The third paper in the issue, “Risk data validation under BCBS 239” by Lukasz Prorokowski, looks at problems surrounding risk model validation and data aggregation. Those of us with economics training know that nothing aggregates except under the strongest assumptions of homogeneity, so there is a real issue here that needs to be addressed. With banks facing increased pressure from regulators to improve their risk data aggregation processes, BCBS 239 is a relevant statement on this topic from the Basel Committee. To quote the author: “At this point, BCBS 239 – the Basel Committee on Banking Supervision’s “Principles for effective risk data aggregation and risk reporting” – should not be treated as a set of regulations for data aggregation, but as a collection of ongoing practices for achieving the best risk management experience.” Prorokowski conducts a survey of twenty-nine global banks, looking into how risk data is provided and validated.

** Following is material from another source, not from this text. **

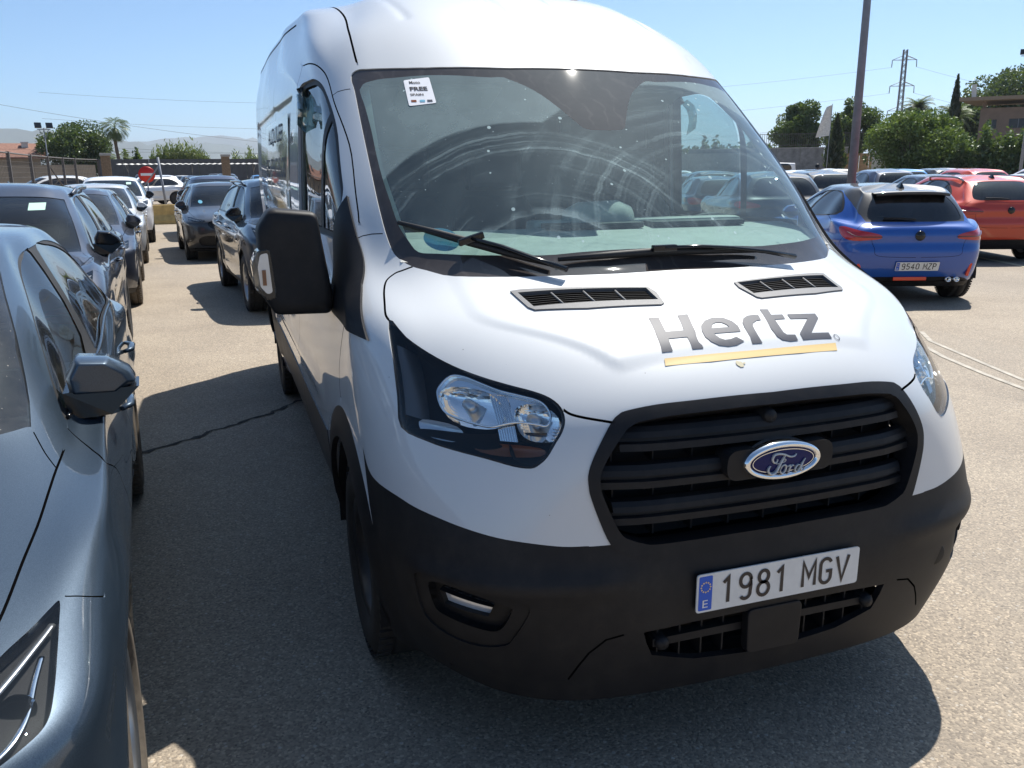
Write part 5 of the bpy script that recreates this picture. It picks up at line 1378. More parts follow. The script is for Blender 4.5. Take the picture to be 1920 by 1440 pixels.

Finally, the issue’s last paper is “An advanced hybrid classification technique for credit risk evaluation” by Chong Wu, Dekun Gao, Qianqun Ma, Qi Wang and Yu Lu. Due to the important role that credit risk evaluation (CRE) plays in banks, the goal of this paper is to improve the accuracy of the CRE model. The authors employ a hybrid approach to design a practical and effective CRE model based on what is called a deep belief network and the K-means method. This procedure is then applied to German and Australian credit data sets. The results show that the hybrid classifier the authors propose is effective in calculating CRE. In fact, they argue that it performs significantly better than classical CRE models.

These four papers, taken together, represent a good body of new scholarship on risk model validation with many potential applications for practitioners. I am very pleased with the quality and relevance of this content.